The academy system has changed this, although Richardson does not wholly agree with Clark. "The Dutch, French and Norwegians are now aware of our youth programmes in a way they were not before, and this is because five years ago we didn't have access to young children in a way we do now because of the hold of the schools system. With time we will become technically more proficient; the transfer window means that clubs won't be able to shop in Croatia in September, October and November but will have to use the players they themselves have developed."

The thrust now is to alter lifestyles. When Liverpool lifted their first trophy under Houllier, he noted that the only players drunk at the post-match celebrations were British. This, and the intrusion of agents into the world of youth-team football, are the main battles Richardson has identified to be fought.

For John Barnwell, chief executive of the League Managers' Association, the development of academies will both reduce the number of foreign players in English football and promote youth-team coaching as a separate career option.

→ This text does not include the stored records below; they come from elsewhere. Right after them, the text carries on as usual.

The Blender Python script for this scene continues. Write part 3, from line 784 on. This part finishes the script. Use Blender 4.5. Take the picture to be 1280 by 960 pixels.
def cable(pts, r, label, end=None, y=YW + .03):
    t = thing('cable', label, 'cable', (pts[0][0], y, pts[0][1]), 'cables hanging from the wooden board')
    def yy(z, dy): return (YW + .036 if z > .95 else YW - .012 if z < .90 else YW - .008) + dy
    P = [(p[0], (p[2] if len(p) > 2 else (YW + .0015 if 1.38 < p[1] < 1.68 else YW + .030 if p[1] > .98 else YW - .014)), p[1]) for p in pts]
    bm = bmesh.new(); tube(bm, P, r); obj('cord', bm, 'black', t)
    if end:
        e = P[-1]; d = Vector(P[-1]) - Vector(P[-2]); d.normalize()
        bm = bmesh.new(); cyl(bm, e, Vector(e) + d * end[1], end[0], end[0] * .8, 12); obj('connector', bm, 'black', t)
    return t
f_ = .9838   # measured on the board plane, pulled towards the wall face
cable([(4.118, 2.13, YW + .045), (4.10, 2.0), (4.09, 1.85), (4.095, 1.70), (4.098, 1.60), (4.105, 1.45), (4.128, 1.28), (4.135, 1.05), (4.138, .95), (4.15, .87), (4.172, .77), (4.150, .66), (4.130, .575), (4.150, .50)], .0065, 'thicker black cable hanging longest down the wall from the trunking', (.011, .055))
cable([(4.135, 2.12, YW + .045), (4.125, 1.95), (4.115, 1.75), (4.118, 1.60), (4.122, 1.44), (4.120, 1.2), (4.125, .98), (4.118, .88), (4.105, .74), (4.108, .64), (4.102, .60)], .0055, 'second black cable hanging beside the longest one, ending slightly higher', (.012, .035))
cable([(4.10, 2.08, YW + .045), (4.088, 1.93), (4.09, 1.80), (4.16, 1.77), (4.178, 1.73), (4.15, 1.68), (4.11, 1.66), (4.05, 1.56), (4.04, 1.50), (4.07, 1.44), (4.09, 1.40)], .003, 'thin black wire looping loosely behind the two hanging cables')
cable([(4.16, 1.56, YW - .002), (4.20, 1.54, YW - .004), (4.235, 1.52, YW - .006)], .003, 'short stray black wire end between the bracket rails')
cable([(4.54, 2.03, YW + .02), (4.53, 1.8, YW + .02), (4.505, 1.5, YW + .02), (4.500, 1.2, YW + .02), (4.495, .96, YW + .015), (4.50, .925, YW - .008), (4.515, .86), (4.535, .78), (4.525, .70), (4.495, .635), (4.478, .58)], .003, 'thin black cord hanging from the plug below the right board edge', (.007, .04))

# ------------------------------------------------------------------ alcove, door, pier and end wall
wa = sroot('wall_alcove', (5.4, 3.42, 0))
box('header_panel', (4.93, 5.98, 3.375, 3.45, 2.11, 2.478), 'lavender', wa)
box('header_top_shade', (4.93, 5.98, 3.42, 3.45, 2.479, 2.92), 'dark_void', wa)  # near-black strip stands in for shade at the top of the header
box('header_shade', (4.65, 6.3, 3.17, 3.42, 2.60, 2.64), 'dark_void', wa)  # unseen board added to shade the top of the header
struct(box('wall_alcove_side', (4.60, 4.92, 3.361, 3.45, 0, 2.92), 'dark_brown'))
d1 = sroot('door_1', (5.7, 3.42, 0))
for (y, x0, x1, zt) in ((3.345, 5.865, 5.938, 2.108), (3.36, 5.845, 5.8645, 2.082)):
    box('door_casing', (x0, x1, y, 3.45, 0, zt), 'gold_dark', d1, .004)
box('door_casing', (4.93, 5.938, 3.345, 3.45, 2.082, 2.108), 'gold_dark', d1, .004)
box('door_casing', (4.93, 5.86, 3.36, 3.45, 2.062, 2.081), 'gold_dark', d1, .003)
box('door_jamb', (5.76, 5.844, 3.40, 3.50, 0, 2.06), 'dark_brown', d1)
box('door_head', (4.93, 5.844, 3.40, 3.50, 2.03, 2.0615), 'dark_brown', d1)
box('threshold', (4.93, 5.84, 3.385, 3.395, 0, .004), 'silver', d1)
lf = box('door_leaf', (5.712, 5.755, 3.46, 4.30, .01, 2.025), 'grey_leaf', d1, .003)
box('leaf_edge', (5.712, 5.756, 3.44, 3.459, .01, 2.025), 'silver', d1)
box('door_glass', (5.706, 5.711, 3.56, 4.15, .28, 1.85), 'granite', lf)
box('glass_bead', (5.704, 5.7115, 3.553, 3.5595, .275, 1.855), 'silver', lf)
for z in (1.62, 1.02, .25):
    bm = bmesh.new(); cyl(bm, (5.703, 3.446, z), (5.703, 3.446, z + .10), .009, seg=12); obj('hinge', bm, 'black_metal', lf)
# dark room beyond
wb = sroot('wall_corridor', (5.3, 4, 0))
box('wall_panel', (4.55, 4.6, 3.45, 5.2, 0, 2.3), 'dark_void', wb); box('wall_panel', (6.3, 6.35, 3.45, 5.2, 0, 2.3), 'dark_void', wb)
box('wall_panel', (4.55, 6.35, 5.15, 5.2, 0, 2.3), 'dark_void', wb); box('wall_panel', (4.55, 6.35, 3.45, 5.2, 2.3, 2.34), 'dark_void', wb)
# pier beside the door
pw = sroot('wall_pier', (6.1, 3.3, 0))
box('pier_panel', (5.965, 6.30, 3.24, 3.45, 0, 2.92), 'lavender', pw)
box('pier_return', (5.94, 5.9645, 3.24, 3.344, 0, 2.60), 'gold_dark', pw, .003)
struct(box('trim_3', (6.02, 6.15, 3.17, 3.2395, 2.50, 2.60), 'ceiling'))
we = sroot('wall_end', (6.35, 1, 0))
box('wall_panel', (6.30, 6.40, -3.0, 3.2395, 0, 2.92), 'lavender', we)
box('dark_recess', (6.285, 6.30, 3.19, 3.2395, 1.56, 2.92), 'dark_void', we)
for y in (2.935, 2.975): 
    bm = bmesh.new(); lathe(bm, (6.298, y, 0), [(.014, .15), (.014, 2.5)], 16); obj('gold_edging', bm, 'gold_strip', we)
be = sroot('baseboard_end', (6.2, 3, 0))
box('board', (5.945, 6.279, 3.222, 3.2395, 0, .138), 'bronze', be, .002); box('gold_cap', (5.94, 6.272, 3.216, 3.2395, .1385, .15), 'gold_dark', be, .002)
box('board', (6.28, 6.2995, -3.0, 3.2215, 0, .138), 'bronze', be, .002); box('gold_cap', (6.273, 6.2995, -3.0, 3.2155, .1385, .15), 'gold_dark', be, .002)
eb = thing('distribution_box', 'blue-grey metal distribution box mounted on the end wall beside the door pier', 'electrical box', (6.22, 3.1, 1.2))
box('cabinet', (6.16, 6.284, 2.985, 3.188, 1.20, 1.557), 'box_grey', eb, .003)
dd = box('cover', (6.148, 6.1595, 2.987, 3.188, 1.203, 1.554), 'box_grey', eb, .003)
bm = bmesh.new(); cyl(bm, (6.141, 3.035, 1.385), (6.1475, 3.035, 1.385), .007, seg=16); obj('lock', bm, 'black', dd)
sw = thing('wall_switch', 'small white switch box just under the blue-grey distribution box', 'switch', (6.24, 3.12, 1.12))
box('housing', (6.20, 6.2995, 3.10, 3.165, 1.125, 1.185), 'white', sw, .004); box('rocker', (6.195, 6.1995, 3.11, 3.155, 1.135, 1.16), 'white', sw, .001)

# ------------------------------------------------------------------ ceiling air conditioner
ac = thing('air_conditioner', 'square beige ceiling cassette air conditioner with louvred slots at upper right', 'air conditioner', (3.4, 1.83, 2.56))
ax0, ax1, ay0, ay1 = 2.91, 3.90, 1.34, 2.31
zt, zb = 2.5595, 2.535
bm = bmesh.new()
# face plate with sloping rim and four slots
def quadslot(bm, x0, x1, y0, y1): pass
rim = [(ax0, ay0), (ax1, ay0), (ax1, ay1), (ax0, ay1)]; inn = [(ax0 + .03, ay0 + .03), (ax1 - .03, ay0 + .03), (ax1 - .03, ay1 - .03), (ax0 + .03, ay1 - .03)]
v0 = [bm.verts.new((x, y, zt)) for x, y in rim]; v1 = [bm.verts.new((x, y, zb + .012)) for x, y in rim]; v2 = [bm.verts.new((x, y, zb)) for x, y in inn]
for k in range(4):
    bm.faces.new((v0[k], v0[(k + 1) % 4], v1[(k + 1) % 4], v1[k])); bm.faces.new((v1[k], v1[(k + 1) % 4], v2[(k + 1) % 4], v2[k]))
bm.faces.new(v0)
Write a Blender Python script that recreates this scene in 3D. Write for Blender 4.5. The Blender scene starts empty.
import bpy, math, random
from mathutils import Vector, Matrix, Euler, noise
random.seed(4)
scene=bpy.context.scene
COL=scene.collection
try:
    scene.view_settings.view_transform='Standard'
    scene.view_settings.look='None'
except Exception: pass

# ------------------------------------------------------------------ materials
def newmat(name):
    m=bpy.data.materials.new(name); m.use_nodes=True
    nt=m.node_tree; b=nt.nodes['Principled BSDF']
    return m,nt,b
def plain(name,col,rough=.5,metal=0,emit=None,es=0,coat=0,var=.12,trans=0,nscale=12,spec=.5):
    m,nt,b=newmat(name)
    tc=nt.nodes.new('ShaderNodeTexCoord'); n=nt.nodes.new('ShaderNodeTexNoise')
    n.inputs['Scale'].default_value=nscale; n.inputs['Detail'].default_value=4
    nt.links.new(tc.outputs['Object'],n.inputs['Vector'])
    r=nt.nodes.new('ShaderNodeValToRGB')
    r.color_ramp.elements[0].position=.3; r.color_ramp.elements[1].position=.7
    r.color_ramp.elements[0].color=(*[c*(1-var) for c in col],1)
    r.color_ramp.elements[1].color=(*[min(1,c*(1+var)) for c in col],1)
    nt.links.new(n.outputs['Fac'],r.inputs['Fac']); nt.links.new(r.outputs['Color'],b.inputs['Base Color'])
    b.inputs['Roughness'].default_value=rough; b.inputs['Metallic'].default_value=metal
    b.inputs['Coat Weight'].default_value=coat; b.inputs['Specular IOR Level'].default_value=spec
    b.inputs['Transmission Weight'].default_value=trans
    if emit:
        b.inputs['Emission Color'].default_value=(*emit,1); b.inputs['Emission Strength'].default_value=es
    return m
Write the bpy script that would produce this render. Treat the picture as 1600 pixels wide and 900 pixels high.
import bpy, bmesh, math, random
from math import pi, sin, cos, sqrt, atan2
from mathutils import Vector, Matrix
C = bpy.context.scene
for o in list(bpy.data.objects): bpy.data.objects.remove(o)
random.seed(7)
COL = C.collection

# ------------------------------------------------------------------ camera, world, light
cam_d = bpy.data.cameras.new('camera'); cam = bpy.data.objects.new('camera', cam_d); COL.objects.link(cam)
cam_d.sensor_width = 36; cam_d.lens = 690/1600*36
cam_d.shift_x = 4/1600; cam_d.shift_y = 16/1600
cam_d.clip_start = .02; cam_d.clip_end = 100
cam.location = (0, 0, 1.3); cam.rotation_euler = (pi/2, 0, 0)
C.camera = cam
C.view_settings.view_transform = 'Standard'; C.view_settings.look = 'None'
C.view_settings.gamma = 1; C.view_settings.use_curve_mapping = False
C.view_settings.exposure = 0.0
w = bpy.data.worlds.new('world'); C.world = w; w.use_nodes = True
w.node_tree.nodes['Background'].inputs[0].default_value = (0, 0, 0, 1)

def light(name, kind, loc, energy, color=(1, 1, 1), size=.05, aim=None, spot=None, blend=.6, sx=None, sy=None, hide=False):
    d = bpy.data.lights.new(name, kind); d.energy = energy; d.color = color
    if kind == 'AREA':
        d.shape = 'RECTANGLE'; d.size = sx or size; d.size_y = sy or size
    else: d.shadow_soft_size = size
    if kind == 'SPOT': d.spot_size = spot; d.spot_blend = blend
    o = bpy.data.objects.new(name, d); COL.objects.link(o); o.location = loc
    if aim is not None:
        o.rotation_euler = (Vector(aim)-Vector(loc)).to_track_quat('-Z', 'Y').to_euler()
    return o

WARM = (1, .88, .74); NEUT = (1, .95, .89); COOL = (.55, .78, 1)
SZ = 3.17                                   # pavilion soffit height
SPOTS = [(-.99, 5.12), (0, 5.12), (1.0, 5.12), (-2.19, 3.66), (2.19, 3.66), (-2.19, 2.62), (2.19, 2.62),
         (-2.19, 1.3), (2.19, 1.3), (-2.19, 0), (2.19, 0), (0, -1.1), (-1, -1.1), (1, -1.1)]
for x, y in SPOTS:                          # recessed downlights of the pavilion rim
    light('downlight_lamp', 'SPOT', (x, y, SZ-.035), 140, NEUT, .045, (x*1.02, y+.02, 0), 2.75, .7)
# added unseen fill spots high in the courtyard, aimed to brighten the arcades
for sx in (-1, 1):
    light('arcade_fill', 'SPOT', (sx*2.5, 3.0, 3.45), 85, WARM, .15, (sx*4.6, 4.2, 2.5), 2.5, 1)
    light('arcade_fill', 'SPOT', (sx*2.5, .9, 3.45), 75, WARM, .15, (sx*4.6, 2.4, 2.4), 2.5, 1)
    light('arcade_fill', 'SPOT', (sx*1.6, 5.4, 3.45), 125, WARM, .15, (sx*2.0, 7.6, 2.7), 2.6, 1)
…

Pop Robson earned a great reputation as a youth-team coach at Manchester United, Sunderland and Leeds, without going on to senior management, and Peter Beardsley hopes to do the same.

Barnwell remarked: "I once told a House of Commons sub-committee on foreign influences on the game that, although they could name Vieira, Zola and Bergkamp, all of whom are great assets to our game, could anyone name a foreign player who turns out for Barnsley? The point I was making was that Barnsley were relegated [from the Premiership] with 13 foreigners. That has blocked the development of young players.

"What is the point of having an academy when opportunities are so limited? Four years down the line an accountant will turn round and say that you have spent £3m a year on the academy and produced one kid for the first team and close the thing down. You pick up a Chelsea team sheet and it's like an Italian wine list. Where's the chance for those kids coming through? That's what has to change."